Superman lost his political edge during World War II when, understandably, there were bigger fish to fry. The fact that he never got it back once the war was over has been partly attributed to the fact of a changing political climate, combined with DC's efforts to cast themselves as the "safe" comic company for kids. Dr. Frederic Wertham had launched a jeremiad against comics in general, with particular focus on competing publisher EC's lurid horror titles like Vault of Horror, Tales from the Crypt, and other fare aimed at older audiences. Thus Superman went from being a New Deal Democrat to an apolitical guardian of the status quo.

With that change came the increase in power I had mentioned earlier. Superman went from being "able to leap 1/8th of a mile" to flying at supersonic speeds, and a durability to the degree of "nothing less than a bursting shell" being able to break his skin to survival in the hard vacuum of space and taking a sauna in the heart of the sun.

As his abilities went over the top, writers cranked out an increasingly diverse rogues' gallery for Superman to contend with: The city-shrinking android Brainiac, an opposite number in the form of Bizarro (soon to be joined by a planet of Bizarros, all married to Bizarro Lois Lanes), one-noters like the Toyman and the Prankster, and, if that weren't enough, various mutations among Superman's supporting cast. Jimmy Olsen alone became a werewolf, a Bizarro of himself, and even started his own superheroic career as Elastic Lad, where he sported stretching powers akin to Plastic Man. And let's not forget the ever-expanding cast from Krypton: Supergirl, any number of villains incarcerated in the Phantom Zone, and the menagerie of Krypto the Superdog, Streaky the Supercat, Beppo the Supermonkey, and Comet the Superhorse (I am not making any of this up).
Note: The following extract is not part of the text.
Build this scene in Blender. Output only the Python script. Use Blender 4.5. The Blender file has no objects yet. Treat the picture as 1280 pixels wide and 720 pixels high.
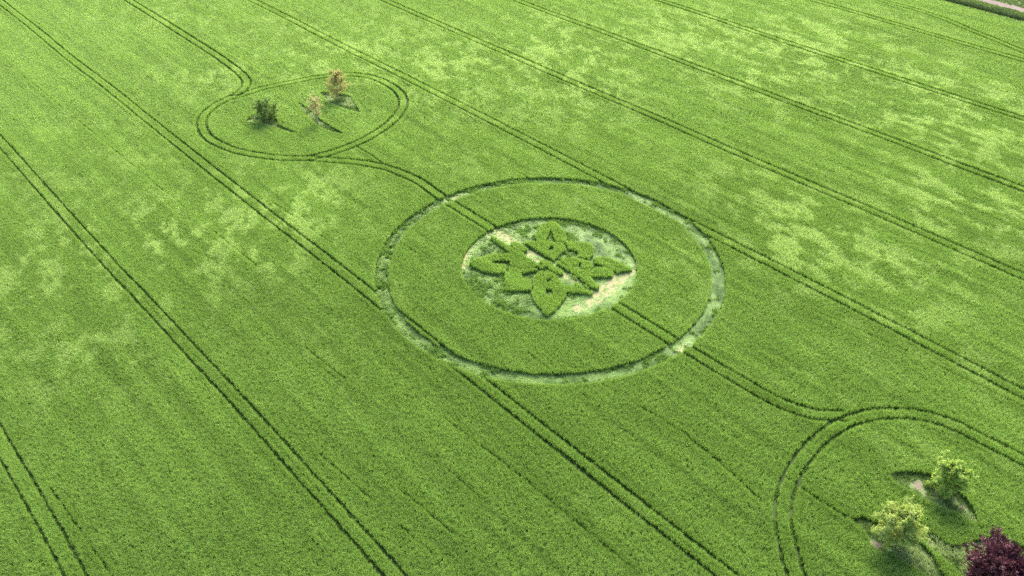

Time marches on, though, and before long it was becoming clear that Superman was becoming passe'. He was viewed as camp, a subject of parody in a world growing more cynical. In the 1970's, his only presence outside of the comics was on the Saturday morning cartoon show Super Friends, starring a very much watered-down Justice League of America. They couldn't even throw a punch for fear of upsetting parents' groups, for God's sake.

After a long career of saving the world, things had reached the point where something would have to save Superman. In 1978, "something" turned out to be a father-son producer duo named Alex and Ilya Salkind, who retained Richard Donner as a director and an unknown actor named Christopher Reeve to bring us Superman: The Movie. It was a pitch-perfect film that gave the Superman story both a badly-needed shot in the arm, and a dose of respect not often in coming from even his own company.

Eight years later, DC underwent a massive housecleaning of its continuity, updating the characters that worked, and rethinking the ones that didn't. Superman took his turn with writer/artist John Byrne's limited series The Man of Steel, which presented Superman as more of a human being and scaled down his powers to a more believable degree (for comics). Byrne's work was to become the baseline for the following decades of publication, where the character was allowed to even develop somewhat and - unthinkable in the early days - finally marry Lois Lane.

Even with all of the ups and downs, Superman has been continuously published for seventy years this month. Seventy years, and every month a new adventure for the character. Hopefully, he'll be around for my kids, and their kids after them.